• Members 680 posts
    April 12, 2023, 12:13 a.m.

    Do you routinely apply a filter effect (yellow, orange or red) to your monochrome shots?
    I was reading one guy who said that he routinely uses yellow, and I was curious what others thought.

    Steve Thomas

  • Members 83 posts
    April 12, 2023, 12:09 p.m.

    It might depend upon what you wish to emphasize. With digital, filters may be done in post processing instead of when the photo is made so it is easy to experiment.

    Here is a famous story about using red or yellow filters: www.anseladams.com/new-modern-replica-monolith-face-half-dome/

    The DPP manual says: Filter effect

    Creates monochrome photos emphasizing image areas such as the whites of clouds or greens of trees.

    Filter Example of Effect
    None Normal monochrome image without a filter effect.
    Yellow Blue sky looks more natural, and white clouds look crisper.
    Orange Blue sky becomes somewhat darker. Sunsets look more brilliant.
    Red Blue sky becomes quite dark. Fall leaves look brighter.
    Green Skin tones and lips appear muted. Green tree leaves look brighter.

  • Members 545 posts
    April 12, 2023, 12:30 p.m.

    I do not normally apply any filter effect other than using the luminosity weighting of the colour channels.

    With film, some photographers used yellow filters almost all the time for landscape photography because without a filter white clouds did not stand out well against a blue sky. This was because the film was so sensitive to blue that blue skies often came out looking almost white (like the clouds).

    I prefer the luminosity weighting of the colour channels because this emulates the human eye's response and gives a very natural look. It is about as close to looking like the original scene as you can get with a black and white image.

  • Members 520 posts
    April 12, 2023, 12:43 p.m.

    Raw files are always color from color cameras, so if you shoot raw, you have the option of choosing any filter you want in the converter, without affecting the color raw image, destructively. If you shoot raw, you can set the cameras "picture style" (Canon lingo) to color or some monochrome filter, but you can experiment with all kinds of filters in the converter or with a software tool to mix color images into monochrome. No need at all to have the final filter effect decided at shooting time, but having a filter effect that is almost the same as what you will wind up using will make the LCD or EVF more relevant at shooting time. Of course, with a DSLR there is no option for monochrome in the optical viewfinder, but you can have filtered review images or live view.

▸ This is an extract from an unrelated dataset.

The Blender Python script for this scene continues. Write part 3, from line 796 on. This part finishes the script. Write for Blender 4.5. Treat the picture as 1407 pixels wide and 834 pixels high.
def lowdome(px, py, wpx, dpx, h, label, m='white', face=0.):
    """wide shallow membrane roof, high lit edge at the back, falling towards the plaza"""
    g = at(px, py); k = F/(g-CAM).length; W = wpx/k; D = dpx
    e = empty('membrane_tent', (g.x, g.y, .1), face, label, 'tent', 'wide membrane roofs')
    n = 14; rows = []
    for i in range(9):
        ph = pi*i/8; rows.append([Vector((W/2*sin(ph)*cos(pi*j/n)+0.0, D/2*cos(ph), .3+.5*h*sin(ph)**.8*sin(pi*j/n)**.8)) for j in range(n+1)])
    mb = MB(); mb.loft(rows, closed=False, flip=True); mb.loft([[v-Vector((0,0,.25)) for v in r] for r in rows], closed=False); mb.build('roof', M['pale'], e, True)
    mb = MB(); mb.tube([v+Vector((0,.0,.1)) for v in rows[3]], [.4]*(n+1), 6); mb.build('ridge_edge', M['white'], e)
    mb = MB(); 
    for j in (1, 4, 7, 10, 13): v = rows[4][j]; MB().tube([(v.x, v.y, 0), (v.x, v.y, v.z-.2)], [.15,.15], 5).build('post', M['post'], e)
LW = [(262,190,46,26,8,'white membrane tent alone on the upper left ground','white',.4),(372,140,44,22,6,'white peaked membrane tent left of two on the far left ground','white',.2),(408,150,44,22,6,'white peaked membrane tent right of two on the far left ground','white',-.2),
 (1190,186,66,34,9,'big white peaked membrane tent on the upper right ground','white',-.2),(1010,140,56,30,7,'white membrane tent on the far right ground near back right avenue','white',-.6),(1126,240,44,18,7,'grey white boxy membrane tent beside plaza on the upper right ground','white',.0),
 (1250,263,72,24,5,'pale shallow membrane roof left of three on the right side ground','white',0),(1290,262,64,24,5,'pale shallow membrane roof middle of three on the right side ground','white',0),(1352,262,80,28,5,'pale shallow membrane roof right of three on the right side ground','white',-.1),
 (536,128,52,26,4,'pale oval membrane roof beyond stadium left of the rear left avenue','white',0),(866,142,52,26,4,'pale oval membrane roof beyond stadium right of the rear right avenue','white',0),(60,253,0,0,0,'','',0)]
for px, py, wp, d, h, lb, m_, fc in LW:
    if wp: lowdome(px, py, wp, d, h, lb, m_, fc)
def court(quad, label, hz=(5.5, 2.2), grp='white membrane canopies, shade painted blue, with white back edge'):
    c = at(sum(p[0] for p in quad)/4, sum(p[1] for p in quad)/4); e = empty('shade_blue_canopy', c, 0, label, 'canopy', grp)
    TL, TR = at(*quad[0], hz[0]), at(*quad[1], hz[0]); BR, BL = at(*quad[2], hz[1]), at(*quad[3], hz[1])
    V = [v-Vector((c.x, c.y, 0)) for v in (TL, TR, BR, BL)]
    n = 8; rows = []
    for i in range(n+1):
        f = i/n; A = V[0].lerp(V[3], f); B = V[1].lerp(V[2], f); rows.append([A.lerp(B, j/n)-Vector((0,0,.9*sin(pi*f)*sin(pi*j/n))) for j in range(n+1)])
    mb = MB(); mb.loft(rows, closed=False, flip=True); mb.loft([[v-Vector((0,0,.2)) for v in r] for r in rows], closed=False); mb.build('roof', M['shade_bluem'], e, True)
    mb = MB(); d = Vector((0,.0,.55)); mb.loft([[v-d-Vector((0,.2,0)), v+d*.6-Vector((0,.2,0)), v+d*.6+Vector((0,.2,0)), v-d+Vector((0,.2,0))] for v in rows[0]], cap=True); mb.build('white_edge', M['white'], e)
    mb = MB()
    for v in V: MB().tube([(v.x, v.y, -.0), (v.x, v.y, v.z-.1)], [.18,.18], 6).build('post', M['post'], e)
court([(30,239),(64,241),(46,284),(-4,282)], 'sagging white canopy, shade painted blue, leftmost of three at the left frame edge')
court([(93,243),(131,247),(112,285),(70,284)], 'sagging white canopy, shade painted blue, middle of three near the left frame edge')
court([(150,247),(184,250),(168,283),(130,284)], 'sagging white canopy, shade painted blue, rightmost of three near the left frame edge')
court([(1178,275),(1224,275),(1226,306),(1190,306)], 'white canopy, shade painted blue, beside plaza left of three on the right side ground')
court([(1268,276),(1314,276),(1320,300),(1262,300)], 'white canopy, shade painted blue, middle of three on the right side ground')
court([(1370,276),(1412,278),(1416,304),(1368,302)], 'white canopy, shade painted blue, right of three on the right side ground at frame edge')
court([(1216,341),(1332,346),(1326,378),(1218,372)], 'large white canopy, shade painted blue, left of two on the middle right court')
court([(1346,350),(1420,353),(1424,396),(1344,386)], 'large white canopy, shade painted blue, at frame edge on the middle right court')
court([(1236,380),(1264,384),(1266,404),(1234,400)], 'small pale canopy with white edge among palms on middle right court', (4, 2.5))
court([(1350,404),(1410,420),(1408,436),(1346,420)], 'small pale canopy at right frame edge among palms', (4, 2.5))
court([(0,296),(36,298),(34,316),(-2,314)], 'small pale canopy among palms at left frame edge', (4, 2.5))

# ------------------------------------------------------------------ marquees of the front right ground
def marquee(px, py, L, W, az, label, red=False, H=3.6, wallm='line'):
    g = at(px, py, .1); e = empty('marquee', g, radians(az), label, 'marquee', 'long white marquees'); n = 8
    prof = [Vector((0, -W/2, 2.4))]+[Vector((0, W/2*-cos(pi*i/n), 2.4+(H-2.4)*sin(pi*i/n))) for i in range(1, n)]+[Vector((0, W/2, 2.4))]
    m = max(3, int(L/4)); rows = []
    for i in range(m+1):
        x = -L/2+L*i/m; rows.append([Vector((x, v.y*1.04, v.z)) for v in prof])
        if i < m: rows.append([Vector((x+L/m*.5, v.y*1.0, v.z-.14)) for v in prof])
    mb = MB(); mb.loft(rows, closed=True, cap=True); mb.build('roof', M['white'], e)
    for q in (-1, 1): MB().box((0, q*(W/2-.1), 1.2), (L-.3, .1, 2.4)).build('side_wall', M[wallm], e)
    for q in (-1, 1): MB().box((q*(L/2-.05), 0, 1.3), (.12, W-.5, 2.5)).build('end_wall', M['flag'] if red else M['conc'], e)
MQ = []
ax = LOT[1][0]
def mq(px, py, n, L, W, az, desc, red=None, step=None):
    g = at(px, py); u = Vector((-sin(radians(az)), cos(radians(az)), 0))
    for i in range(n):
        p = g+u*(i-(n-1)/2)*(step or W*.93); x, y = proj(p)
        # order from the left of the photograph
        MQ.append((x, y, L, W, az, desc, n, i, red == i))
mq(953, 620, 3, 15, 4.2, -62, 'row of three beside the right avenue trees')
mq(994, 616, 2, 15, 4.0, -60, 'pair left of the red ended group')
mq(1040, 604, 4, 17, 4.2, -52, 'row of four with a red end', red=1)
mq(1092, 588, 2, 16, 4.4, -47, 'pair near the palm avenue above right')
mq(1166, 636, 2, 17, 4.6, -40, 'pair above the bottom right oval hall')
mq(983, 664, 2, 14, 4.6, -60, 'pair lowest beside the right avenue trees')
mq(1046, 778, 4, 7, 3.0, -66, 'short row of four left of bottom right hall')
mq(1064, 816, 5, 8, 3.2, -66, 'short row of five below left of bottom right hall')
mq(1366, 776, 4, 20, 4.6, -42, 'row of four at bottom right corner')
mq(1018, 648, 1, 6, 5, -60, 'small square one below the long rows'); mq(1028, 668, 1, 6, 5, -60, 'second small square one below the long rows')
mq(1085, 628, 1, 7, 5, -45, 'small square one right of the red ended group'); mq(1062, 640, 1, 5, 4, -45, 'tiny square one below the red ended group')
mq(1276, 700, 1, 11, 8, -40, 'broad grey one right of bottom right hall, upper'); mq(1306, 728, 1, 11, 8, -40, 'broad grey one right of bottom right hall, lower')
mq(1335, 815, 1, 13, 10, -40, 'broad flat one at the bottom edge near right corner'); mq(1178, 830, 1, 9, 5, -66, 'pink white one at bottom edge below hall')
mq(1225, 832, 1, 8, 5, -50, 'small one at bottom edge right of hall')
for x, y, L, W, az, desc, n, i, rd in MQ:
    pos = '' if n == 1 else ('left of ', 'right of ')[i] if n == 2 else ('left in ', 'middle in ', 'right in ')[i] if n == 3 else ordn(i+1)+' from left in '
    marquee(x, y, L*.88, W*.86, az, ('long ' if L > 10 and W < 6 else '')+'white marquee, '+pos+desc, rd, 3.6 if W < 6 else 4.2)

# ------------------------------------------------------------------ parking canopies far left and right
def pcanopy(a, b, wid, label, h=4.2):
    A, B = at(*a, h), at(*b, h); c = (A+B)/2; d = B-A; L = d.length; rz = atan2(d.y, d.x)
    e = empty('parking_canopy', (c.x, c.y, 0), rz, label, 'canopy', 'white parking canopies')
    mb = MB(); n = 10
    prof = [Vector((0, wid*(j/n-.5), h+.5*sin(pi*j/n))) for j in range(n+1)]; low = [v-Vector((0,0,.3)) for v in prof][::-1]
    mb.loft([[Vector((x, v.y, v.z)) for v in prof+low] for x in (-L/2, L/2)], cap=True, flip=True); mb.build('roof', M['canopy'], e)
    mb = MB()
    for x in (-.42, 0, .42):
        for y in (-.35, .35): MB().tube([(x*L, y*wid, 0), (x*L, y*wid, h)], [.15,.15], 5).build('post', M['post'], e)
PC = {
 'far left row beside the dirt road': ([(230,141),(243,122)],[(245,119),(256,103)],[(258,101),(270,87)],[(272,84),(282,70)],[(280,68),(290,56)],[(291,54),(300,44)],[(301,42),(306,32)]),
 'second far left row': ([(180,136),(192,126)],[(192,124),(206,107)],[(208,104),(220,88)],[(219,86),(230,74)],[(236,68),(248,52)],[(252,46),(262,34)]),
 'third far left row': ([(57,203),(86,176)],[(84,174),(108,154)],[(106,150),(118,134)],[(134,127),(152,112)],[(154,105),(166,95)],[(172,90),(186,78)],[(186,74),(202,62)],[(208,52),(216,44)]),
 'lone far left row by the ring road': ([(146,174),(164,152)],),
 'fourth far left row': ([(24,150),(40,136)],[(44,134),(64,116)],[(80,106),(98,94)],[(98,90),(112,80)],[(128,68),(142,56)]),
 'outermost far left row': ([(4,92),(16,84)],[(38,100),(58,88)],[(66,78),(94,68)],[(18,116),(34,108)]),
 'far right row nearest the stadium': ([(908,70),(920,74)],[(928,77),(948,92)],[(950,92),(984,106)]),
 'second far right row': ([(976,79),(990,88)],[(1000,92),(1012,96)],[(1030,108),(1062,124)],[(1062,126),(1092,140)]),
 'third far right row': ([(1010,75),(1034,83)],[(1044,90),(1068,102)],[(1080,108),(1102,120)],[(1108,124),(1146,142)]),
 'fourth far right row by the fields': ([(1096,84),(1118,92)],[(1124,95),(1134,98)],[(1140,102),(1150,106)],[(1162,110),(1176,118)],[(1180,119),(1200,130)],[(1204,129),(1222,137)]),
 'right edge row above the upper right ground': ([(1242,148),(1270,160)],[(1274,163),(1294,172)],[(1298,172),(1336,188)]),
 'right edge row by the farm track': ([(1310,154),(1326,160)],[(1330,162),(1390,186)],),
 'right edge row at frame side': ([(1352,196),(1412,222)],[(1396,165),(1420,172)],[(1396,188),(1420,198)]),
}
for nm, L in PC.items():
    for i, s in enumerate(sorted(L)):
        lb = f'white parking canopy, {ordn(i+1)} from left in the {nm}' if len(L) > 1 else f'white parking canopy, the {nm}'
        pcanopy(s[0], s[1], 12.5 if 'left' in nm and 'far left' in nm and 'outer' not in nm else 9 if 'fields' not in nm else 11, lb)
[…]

    So, you can decide what kind of filter you want beforehand, but if you shoot raw, you can change that after the fact, and as many ways as you want.

    If you shoot JPEG-only, and you choose yellow, you won't be able to switch to orange after the fact.

  • Members 680 posts
    April 12, 2023, 5:18 p.m.

    Thank you all for your responses.
    John Moyer, thank you for the story about Ansel Adams. My T8i manual reads word for word what the DPP manual says, so it must be some king of stock answer.

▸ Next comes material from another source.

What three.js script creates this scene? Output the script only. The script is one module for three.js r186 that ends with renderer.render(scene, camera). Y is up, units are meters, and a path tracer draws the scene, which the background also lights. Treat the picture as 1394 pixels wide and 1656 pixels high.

    I think I will experiment some.

    Steve Thomas

  • Members 643 posts
    April 12, 2023, 5:30 p.m.

    To be honest, I don't often shoot or process to B/W.
    However, I was playing with the Monochrome module in darktable today, and I'm hoping to learn properly how to process RAWs to B/W.
    darktable's monochrome module.JPG

    darktable's monochrome module.JPG

    JPG, 20.2 KB, uploaded by Dunlin on April 12, 2023.